I begin class with a discussion on some of the topics that will be covered during the broadcast. (UPDATES carries a preview of the content and sequences a few days in advance: this gives me, as a teacher, a heads-up even if I'm watching live.) This helps get students thinking about questions and also gives them enough information to ask questions.

We also discuss what type of question you would ask a scientist. I give them examples which can be drawn from previous projects, or RESEARCHER Q&A, and discuss the different tips for asking a good question.

Each student is given an index card. I give them about ten minutes to write down a question. They can brainstorm with other students at their lab table and often lab partners will submit a question together.

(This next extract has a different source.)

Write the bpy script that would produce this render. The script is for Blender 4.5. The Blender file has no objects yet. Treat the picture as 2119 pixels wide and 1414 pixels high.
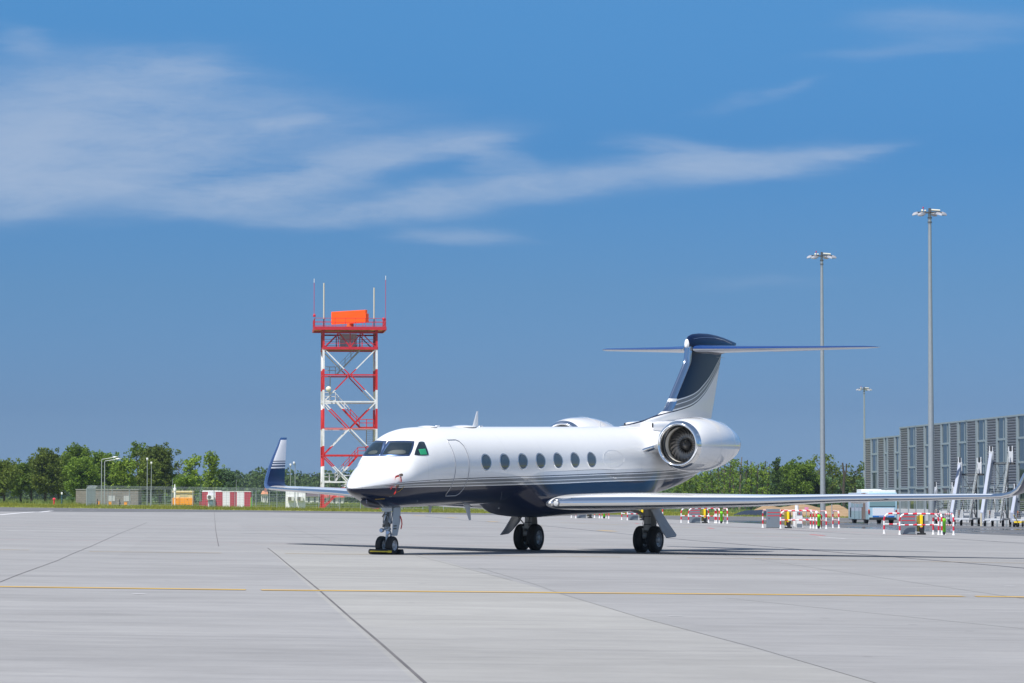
import bpy, bmesh, math, random
from mathutils import Vector, Matrix, noise
from mathutils.bvhtree import BVHTree
R = math.radians
PI = math.pi
sc = bpy.context.scene
COL = sc.collection

# ------------------------------------------------------------------ camera
F = 6750.0; CX = 1059.5; YH = 1033.0; CZ = 1.70
cam = bpy.data.objects.new('camera', bpy.data.cameras.new('camera'))
COL.objects.link(cam); sc.camera = cam
cam.location = (0, 0, CZ)
cam.rotation_euler = (R(90) + math.atan((YH - 707) / F), 0, 0)
cam.data.sensor_width = 36; cam.data.lens = 36 * F / 2119
cam.data.clip_start = 1; cam.data.clip_end = 20000

# ------------------------------------------------------------------ sky + sun
SUN = Vector((-.34, -.46, 1.0)).normalized()
sc.view_settings.view_transform = 'Standard'; sc.view_settings.look = 'None'
sc.view_settings.gamma = 1; sc.view_settings.exposure = .45
sc.cycles.use_denoising = True
sc.cycles.max_bounces = 8; sc.cycles.volume_bounces = 0
W = bpy.data.worlds.new('World'); sc.world = W; W.use_nodes = True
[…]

After they have written their questions we brainstorm as a class. I have volunteers read their questions and we discuss them. Instead of rejecting questions, or saying that isn't a "good" question, we brainstorm together to rewrite them into one that would be acceptable to use.

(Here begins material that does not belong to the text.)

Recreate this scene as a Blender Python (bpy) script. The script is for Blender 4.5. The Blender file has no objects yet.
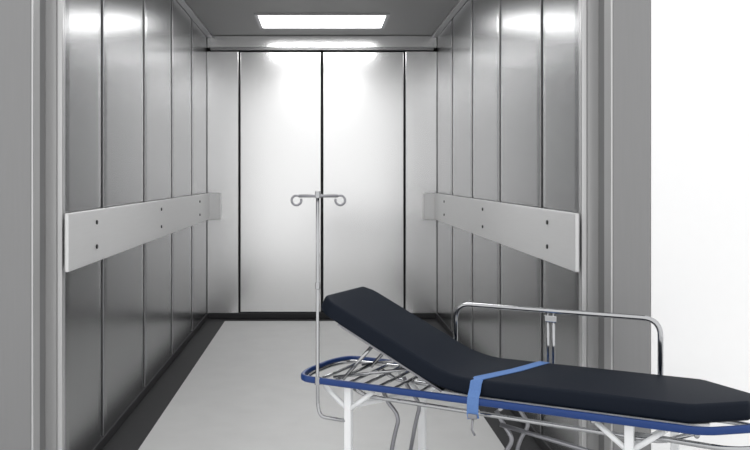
import bpy, bmesh, math
from mathutils import Vector, Matrix

scene = bpy.context.scene
try:
    scene.view_settings.view_transform = 'Standard'
    scene.view_settings.look = 'None'
except Exception:
    pass

# ------------------------------------------------------------------ materials
def mat(name, color, rough=0.5, metal=0.0, brushed=None, nscale=8.0, namp=0.0, bump=0.0,
        emit=None, estr=0.0, coat=0.0, rvar=0.0, spec=None):
    m = bpy.data.materials.new(name)
    m.use_nodes = True
    nt = m.node_tree
    b = nt.nodes['Principled BSDF']
    b.inputs['Roughness'].default_value = rough
    b.inputs['Metallic'].default_value = metal
    b.inputs['Base Color'].default_value = (*color, 1)
    if spec is not None:
        b.inputs['Specular IOR Level'].default_value = spec
    if coat:
        b.inputs['Coat Weight'].default_value = coat
    if emit:
        b.inputs['Emission Color'].default_value = (*emit, 1)
        b.inputs['Emission Strength'].default_value = estr
    tc = nt.nodes.new('ShaderNodeTexCoord')
    mp = nt.nodes.new('ShaderNodeMapping')
    nz = nt.nodes.new('ShaderNodeTexNoise')
    mp.inputs['Scale'].default_value = brushed if brushed else (1, 1, 1)
    nz.inputs['Scale'].default_value = nscale
    nz.inputs['Detail'].default_value = 4
    nt.links.new(tc.outputs['Object'], mp.inputs['Vector'])
    nt.links.new(mp.outputs['Vector'], nz.inputs['Vector'])
    if namp > 0:
        r = nt.nodes.new('ShaderNodeMapRange')
        r.inputs['To Min'].default_value = 1 - namp
        r.inputs['To Max'].default_value = 1 + namp
        mx = nt.nodes.new('ShaderNodeVectorMath')
        mx.operation = 'SCALE'
        mx.inputs[0].default_value = color
        nt.links.new(nz.outputs['Fac'], r.inputs['Value'])
        nt.links.new(r.outputs['Result'], mx.inputs['Scale'])
        nt.links.new(mx.outputs['Vector'], b.inputs['Base Color'])
    if rvar > 0:
        r2 = nt.nodes.new('ShaderNodeMapRange')
        r2.inputs['To Min'].default_value = max(0.02, rough - rvar)
        r2.inputs['To Max'].default_value = rough + rvar
        nt.links.new(nz.outputs['Fac'], r2.inputs['Value'])
        nt.links.new(r2.outputs['Result'], b.inputs['Roughness'])
    if bump > 0:
        bp = nt.nodes.new('ShaderNodeBump')
        bp.inputs['Strength'].default_value = bump
        bp.inputs['Distance'].default_value = 0.002
        nt.links.new(nz.outputs['Fac'], bp.inputs['Height'])
        nt.links.new(bp.outputs['Normal'], b.inputs['Normal'])
    return m

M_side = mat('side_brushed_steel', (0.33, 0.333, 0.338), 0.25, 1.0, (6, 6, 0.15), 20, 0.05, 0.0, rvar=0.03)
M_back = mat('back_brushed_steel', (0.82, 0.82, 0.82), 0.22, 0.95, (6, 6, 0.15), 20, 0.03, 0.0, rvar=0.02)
M_backtrim = mat('back_trim_steel', (0.84, 0.84, 0.84), 0.22, 0.8, (6, 6, 0.15), 20, 0.02)
M_seam = mat('seam_dark', (0.006, 0.006, 0.007), 0.7, 0.0)
M_edge = mat('panel_edge_steel', (0.50, 0.50, 0.51), 0.35, 1.0)
M_ceil = mat('ceiling_steel', (0.42, 0.42, 0.42), 0.5, 0.4, nscale=3, namp=0.03)
M_frame = mat('door_frame_steel', (0.25, 0.25, 0.252), 0.45, 0.6, (5, 5, 0.2), 20, 0.04)
M_jamb = mat('jamb_bright_steel', (0.55, 0.55, 0.55), 0.3, 0.6, (5, 5, 0.2), 20, 0.03)
M_floor = mat('floor_vinyl', (0.58, 0.58, 0.575), 0.45, 0.0, None, 6, 0.07, 0.0)
M_border = mat('floor_border_rubber', (0.035, 0.035, 0.037), 0.6, 0.0, None, 30, 0.1, spec=0.25)
M_white = mat('white_paint', (0.95, 0.95, 0.95), 0.8, 0.0, None, 20, 0.01)
M_lobby = mat('lobby_floor_tile', (0.7, 0.7, 0.7), 0.5, 0.0, None, 10, 0.04)
M_rail = mat('handrail_aluminium', (0.70, 0.70, 0.70), 0.4, 0.3, (6, .3, 6), 20, 0.03)
M_bolt = mat('bolt_steel', (0.05, 0.05, 0.05), 0.4, 0.8)
M_light = mat('light_diffuser', (1, 1, 1), 0.5, 0, emit=(1, 1, 1), estr=8.8)
M_chrome = mat('chrome', (0.43, 0.435, 0.445), 0.12, 1.0, nscale=10, namp=0.02)
M_whitemetal = mat('white_powdercoat', (0.86, 0.87, 0.88), 0.35, 0.0, nscale=20, namp=0.02)
M_pad = mat('navy_vinyl', (0.0038, 0.0072, 0.015), 0.6, 0.0, None, 160, 0.1, 0.1, spec=0.16)
M_blue = mat('blue_bumper', (0.013, 0.045, 0.18), 0.3, 0.0, None, 15, 0.04, spec=0.3)
M_strap = mat('blue_webbing', (0.11, 0.21, 0.46), 0.6, 0.0, (1, 1, 1), 150, 0.12, 0.2, spec=0.2)
M_buckle = mat('buckle_metal', (0.3, 0.3, 0.32), 0.3, 1.0)
M_rubber = mat('caster_rubber', (0.05, 0.05, 0.05), 0.6, 0.0, nscale=30, namp=0.05)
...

I collect all the index cards--make sure names are on all the cards. On the day of the broadcast I flip through the cards to locate the best questions to submit based on how the program is going, and the other questions coming in from around the nation. I also will submit questions from students who could use that special honor and motivation of having a scientist answer their question. Having the questions on the cards makes it easier to submit my questions in a short period of time.

The day after the broadcast, I read the questions that were submitted and the answers to each of my classes. The students whose questions were submitted are given a copy of the message to keep. The students include their e-mail messages in their MARSLogs and sometimes I give extra credit points on their project grade.

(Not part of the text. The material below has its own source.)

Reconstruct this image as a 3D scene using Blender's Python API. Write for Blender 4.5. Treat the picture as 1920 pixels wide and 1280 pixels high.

I usually dedicate a class period to do this. I feel the process of writing a good question is equally as important as the factual content of the answers. We put together our questions during the week before the broadcast and I continue to accept additional questions up to the day of the broadcast.

During LIVE FROM THE RAINFOREST my students researched a plant or animal in the rainforest for their "A Day in the Life..." reports. Many of them still had questions they were not able to answer during their research. They were thrilled to be able to submit these questions and receive answers from scientists at the Smithsonian in Washington, DC!